13 thoughts on “Tommy Todd Revisited Redux: the Sequel

  1. Hi Pierre,

    Thanks for the kind words and promoting my 419 website. I should add a link from my site, it that is ok with you.

    As for the “pinching myself”, if I understand what you are trying to say then it is a common experience. In the year I have been putting together the data on the 419 the number of times when strange, and that is the best word to describe it, things happen. Contacted by familes of crewmen who’s webpage I would be just starting to work on, contacts from multiple families of different crewmen of the same lost crew contacting me the same day and none of whom know each other. And it’s not once or twice this has happened, make it dozens of times.

    It’s as if those who were lost want to be heard and not forgotten. Wierd , but maybe not.

    Let me know if you want to link up

    Dan

    • Pinching myself is the right expression…

      I know this might be weird, but I have exactly the same feeling about someone guiding us in all this.
      In the case of 403 Squadron, I think Wally Dove is looking over my shoulder.

      Of course you can link my blog or blogs… I have several.
      But 425 Squadron is okay since there is a link there.

      My blog about RAF 23 Squadron is most interesting since these airmen flew missions to protect Bomber Command’s bombers over Germany.

      Presentation

      Presentation page written in 2010!

      By the way Dan, did I say your Website is impressive?

      Pierre

    • I found a French-Canadian airman on his Website. Joseph Gilles Bachand.
      Same name as my wife’s name.
      Got curious…

      http://www.419squadronbewarethemoose.com/Bachand.html

      On July 15th 1943 WO II Bachand is posted to 419 Moose squadron. Between July 27th to February 12th he had flown on 16 previous operations with F/O Laidlaw and crew. When on the night of February 12/13 1944 on a mine laying mission to Borkum Island when the aircraft was lost. The lost was a mysterious one. Five other crews in the area saw no enemy aircraft or other enemy action such as flak. No mayday was received back from the aircraft and no explosions were seen by the other aircraft. No Luftwaffle records show any claims for aircraft during that time and place.
      And so this experienced crew and their aircraft disappeared somewhere after there leaving their base. Leaving no trace or record of what happened.

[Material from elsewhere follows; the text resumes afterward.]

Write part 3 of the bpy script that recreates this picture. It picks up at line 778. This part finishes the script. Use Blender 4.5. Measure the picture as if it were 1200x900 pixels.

      • I found some of his ancestors. His father was Hector Bachand and his mother Anna-Marie Dostaler. They got married 18 January 1910 in Trois-Rivières, Québec.
        I wonder if I should write something about it on Souvenirs de guerre or on my blog about genealogy.
        I wonder if I can resist writing something about it.

      • Told you there was more work for you – and you thought you’d have an easy time of it this summer – HA. Good work, Pierre and keep digging.

      • Love the comments on Korean War 17!!!
        About the Korean veterans…
        I knew this was going to happen.
        You must be feeling pretty good and Smitty is all smile.

      • Feeling good is an understatement. I am so overwhelmed by Sheri’s work and my blog that I am usually speechless when I write back to her. I can see Smitty’s half-grin and a wink too.